Se ne fa un gran parlare e molti lo considerano un obiettivo irrinunciabile. Eppure lo smart working, il lavoro da casa con orari più flessibili e tempi meglio distribuiti, rimane ancora un miraggio. Nel nostro Paese sono in molti a puntare su questa nuova formula lavorativa, le aziende allo stesso tempo si stanno aprendo sempre di più a questa nuova via, ma il 65% degli occupati lavora ancora in modalità tradizionale. Questo nonostante quasi nove dipendenti su dieci (84%) abbiano detto di apprezzare la smart working perché migliora la creatività, la produttività e la soddisfazione sul posto di lavoro. L’84% degli interrogati crede che aiuti a mantenere un buon equilibrio fra lavoro e vita privata.
I numeri li ha dati l’ultimo Randstad Workmonitor (l’indagine trimestrale sul mondo del lavoro di Randstad), dedicato alle modalità di lavoro e all’equilibrio fra vita professionale e privata, che sfata anche un luogo comune molto diffuso: l’indagine ha rivelato infatti che le donne, divise tra lavoro e cura della famiglia, in realtà sono più prudenti nell’adesione al lavoro “agile”. Nel nostro Paese preferiscono, infatti, lavorare in ufficio più degli uomini (+10%) e sono meno propense a considerare lo smart working utile all’equilibrio tra lavoro e vita privata (-11%). Questo nonostante siano meno libere di organizzare e gestire il proprio lavoro (-10% rispetto agli uomini) e più dipendenti dalle indicazioni di un superiore (+8%).

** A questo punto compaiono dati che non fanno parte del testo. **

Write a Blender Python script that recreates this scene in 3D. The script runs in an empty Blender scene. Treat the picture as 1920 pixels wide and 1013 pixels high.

«Lo smart working in Italia è una realtà estremamente dinamica e in trasformazione che coinvolge quasi la metà dei lavoratori intervistati, con alcune imprese che già stanno effettuando la transizione dall’impiego tradizionale a quello agile ed altre che stanno applicando forme di flessibilità che riguardano il luogo e l’orario di lavoro – dichiara Valentina Sangiorgi, Chief HR Officer di Randstad Italia –. Tuttavia, nonostante la maggioranza degli italiani guardi con favore allo smart working, due terzi dei dipendenti lavorano ancora esclusivamente in ufficio e quasi uno su due teme che il lavoro agile possa avere ripercussioni negative sulla propria vita privata. Un segno che c’è ancora una barriera culturale da superare e che le imprese devono ripensare l’organizzazione del lavoro per consentire a tutti i dipendenti l’accesso a forme di flessibilità lavorativa e a un corretto equilibrio fra vita professionale e tempo libero».